27 January, 2009

An end to boom and bust

This graph really speaks for itself. For more details go see Guido

8 comments:

Simon said...

'This graph really speaks for itself'

Really? Really? Does it?

It explains the busting of the 90's tech bubble does it?

It explains the massive fraud from Enron and Worldcom and the rest does it?

It explains why most Western indices followed the same pattern does it?

Must be great to live in a world as simple as yours.

Silent Hunter said...

What's the matter Simon?

Not very good with graphs then? LOL

Blue Eyes said...

What it shows, Simple Simon, is that investors in the stock market in 1997 have effectively made nothing at all in twelve years. In fact it's worse than that: savings and pensions have been destroyed, undermining thrift and hard-work. It's quite deliberate, of course.

A big "thank you" to those who let these people into power.

Rog T said...

Blue Eyes,

Just a technical point or two. You say Stock market investors have made nothing. What about the dividends they've received in the last 12 years.

As to savings. I put my money in the Nationwide and Britannia building societies. They've had no problems. I seem to recall that demutualisation was encouraged by Conservative governments.

As to "those who let these people into power". That's the people of Great Britain. Do you have an issue with democracy?

Simon said...

Blue Eyes,

My point (which you ignored) is that if you blame Labour - and you obviously do - for the decline in the stockmarket as illustrated by that graph, then can you explain the exact same decline in other markets.

Try the S&P 500 for example

http://stockcharts.com/charts/historical/spx1960.html

Rog T also makes an excellent point that anyone who knows even the basics of investing - not you obviously - would have been re-investing dividends over the period of decline to take advantage of £-cost averaging and would most likely be ahead over the period not down.

Add to this, anyone owning property since 1997 would still be substantially better off despite the recent falls.

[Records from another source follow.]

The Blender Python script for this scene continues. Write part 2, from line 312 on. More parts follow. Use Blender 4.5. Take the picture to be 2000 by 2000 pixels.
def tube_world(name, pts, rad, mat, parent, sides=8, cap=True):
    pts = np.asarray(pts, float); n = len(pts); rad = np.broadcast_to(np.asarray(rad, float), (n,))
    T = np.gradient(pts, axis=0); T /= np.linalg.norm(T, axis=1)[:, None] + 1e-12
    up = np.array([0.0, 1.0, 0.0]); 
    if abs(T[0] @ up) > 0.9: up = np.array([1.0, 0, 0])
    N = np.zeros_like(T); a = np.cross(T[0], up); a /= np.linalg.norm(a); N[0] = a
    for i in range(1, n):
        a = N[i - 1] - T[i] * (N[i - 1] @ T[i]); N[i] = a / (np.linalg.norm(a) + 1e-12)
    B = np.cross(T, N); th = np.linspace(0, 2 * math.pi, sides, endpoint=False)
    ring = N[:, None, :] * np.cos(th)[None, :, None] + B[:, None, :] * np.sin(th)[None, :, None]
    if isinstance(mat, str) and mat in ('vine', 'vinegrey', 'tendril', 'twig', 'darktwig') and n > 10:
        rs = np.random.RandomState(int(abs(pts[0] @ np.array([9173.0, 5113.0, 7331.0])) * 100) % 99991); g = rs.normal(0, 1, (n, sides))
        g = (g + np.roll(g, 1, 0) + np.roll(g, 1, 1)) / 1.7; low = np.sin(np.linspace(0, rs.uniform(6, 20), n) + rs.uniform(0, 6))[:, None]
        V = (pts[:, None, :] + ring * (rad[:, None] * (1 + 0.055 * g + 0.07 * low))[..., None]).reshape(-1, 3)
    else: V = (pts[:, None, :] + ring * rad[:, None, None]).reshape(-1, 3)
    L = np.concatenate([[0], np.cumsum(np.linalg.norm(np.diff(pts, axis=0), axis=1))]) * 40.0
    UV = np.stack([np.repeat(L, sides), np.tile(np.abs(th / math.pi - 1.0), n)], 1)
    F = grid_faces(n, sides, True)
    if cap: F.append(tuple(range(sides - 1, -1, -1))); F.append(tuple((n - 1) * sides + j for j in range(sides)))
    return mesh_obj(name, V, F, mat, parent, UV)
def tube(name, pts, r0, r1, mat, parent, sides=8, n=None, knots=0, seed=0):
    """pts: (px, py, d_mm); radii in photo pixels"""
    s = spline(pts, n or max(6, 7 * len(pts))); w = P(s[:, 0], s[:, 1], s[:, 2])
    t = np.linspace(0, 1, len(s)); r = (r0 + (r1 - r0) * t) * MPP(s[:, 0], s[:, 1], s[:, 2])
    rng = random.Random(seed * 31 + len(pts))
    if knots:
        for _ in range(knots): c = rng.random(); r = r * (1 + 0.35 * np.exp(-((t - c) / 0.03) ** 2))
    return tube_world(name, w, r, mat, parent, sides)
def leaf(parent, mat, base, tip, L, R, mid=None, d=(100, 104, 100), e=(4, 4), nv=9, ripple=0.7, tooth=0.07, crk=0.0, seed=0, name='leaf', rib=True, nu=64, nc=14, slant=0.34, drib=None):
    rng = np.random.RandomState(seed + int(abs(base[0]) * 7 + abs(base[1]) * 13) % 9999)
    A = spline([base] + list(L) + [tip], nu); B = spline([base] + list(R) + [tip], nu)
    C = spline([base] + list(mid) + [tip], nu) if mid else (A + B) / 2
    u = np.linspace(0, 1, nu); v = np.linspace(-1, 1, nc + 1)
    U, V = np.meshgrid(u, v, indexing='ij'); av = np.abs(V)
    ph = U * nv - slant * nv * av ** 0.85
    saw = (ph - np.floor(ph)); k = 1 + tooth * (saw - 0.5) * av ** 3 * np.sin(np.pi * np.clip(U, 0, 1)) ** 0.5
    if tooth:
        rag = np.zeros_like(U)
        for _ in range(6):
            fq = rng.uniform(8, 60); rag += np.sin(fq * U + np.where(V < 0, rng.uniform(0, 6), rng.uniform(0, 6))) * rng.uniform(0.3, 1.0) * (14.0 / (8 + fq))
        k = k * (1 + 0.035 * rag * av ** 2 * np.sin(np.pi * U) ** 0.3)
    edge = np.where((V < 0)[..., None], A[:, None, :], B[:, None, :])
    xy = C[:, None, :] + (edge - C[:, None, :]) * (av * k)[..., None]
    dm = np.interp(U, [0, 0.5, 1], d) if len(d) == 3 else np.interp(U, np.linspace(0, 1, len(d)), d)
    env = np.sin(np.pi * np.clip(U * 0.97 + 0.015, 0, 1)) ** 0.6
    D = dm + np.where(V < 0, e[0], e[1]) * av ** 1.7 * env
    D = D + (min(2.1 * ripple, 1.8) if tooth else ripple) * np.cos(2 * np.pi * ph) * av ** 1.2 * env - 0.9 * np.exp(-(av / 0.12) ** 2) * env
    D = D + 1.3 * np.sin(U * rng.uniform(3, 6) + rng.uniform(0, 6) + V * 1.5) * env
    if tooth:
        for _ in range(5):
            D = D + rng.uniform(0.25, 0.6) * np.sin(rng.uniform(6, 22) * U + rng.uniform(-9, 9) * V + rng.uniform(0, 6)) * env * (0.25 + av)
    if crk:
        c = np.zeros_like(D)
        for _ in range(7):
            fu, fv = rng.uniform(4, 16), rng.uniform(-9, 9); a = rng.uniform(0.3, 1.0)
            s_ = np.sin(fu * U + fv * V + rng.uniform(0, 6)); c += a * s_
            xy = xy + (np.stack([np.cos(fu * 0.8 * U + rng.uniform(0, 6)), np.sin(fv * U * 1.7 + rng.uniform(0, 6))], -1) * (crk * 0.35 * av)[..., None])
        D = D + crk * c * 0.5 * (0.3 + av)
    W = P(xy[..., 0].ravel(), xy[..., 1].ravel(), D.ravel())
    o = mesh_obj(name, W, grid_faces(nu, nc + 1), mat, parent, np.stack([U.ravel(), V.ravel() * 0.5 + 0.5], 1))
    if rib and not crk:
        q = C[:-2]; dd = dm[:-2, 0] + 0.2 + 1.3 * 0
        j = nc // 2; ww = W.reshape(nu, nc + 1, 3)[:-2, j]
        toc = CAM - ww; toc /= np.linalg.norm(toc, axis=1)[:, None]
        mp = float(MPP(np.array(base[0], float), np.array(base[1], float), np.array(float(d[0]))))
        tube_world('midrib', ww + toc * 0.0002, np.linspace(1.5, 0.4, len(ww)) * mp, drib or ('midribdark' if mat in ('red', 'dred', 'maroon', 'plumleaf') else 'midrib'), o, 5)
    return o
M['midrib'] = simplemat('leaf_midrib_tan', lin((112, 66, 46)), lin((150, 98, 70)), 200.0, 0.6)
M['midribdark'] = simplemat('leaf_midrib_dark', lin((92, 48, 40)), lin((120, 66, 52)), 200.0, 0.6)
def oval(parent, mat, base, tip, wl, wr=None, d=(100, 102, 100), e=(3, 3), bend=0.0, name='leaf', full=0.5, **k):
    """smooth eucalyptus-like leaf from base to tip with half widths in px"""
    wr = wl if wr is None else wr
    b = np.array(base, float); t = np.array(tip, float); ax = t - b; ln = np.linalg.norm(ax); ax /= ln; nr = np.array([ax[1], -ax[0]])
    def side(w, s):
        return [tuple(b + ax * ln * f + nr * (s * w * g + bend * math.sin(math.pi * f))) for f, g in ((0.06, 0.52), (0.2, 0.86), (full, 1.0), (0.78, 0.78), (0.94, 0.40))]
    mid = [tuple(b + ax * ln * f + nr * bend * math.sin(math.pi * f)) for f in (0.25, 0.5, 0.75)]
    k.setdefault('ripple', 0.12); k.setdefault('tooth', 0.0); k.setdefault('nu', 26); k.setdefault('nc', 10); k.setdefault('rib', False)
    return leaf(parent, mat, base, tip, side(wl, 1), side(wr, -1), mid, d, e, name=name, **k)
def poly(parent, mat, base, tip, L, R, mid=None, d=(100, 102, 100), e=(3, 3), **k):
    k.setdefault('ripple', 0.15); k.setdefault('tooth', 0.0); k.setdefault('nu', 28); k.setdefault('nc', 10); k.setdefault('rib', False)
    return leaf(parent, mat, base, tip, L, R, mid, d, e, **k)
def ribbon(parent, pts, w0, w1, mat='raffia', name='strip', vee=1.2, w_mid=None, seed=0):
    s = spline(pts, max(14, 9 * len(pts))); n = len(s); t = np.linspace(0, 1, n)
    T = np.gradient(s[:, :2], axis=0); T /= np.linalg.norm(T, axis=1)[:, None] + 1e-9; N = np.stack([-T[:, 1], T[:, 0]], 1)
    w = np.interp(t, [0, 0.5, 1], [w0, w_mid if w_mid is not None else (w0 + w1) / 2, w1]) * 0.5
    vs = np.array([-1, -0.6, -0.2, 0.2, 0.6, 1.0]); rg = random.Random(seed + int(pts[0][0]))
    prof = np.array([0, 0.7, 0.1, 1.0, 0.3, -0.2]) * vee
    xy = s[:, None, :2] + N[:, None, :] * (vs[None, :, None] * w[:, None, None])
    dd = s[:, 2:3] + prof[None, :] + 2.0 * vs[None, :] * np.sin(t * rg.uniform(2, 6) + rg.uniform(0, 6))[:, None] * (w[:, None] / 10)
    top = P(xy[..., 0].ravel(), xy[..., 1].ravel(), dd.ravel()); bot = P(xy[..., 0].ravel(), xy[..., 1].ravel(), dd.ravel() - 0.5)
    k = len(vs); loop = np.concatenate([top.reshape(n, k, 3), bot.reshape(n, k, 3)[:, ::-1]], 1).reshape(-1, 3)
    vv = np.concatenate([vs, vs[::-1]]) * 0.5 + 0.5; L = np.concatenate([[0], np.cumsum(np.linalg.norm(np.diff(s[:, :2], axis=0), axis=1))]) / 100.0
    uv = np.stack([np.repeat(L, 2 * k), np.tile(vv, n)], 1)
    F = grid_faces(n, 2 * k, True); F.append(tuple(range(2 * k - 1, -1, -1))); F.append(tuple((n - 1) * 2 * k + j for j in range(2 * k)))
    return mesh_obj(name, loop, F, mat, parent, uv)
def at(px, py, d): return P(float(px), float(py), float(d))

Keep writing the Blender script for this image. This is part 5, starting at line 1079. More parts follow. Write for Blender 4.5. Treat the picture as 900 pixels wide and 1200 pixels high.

Don't blame other people for your lack of investment success.

Excalibur said...

The picture does not lie. The graph clearly indicates that Blair and Brown are the biggest tits since Kinnock and Hattersley!

Jimmy said...

It is a good thing so much money in the city is made by short selling. It is only the little people who try to make money on the stock market who lose out. It is quite funny that the banks,who do so much of the speculating are now at the mercy of these speculators, and expect the government to nationalise them!

Perhaps it is not something wrong with every western government in the world, but with the way capitalism has been working in the last decade. Hedge funds should never have been created and it is amazing we have lasted so long with them in existence, they are quite possibly working against capitalism from inside the system.

Richard Young said...

Without wanting to come across all SDP, you're all a little bit right.

NewLab hasn't "ended Tory Years of boom and bust" because boom and bust are part of the economic cycle - now global. So it was always silly of Brown to insist that's what he'd done.

Equally, this graph has nothing whatsoever to do with "boom and bust" - which are more properly applied to changes in GDP, not a narrow measure of the market cap of 100 big companies listed on a UK stock exchange.

And by rights, it ought to be on a logarithmic scale to show relative performance, and probably ought to have some adjustment for trading volumes. Of course the Tory years look more stable - there was much less activity and the index was lower!

(You do all realise how little the British people respect politicians precisely because of this kind of bickering, don't you?)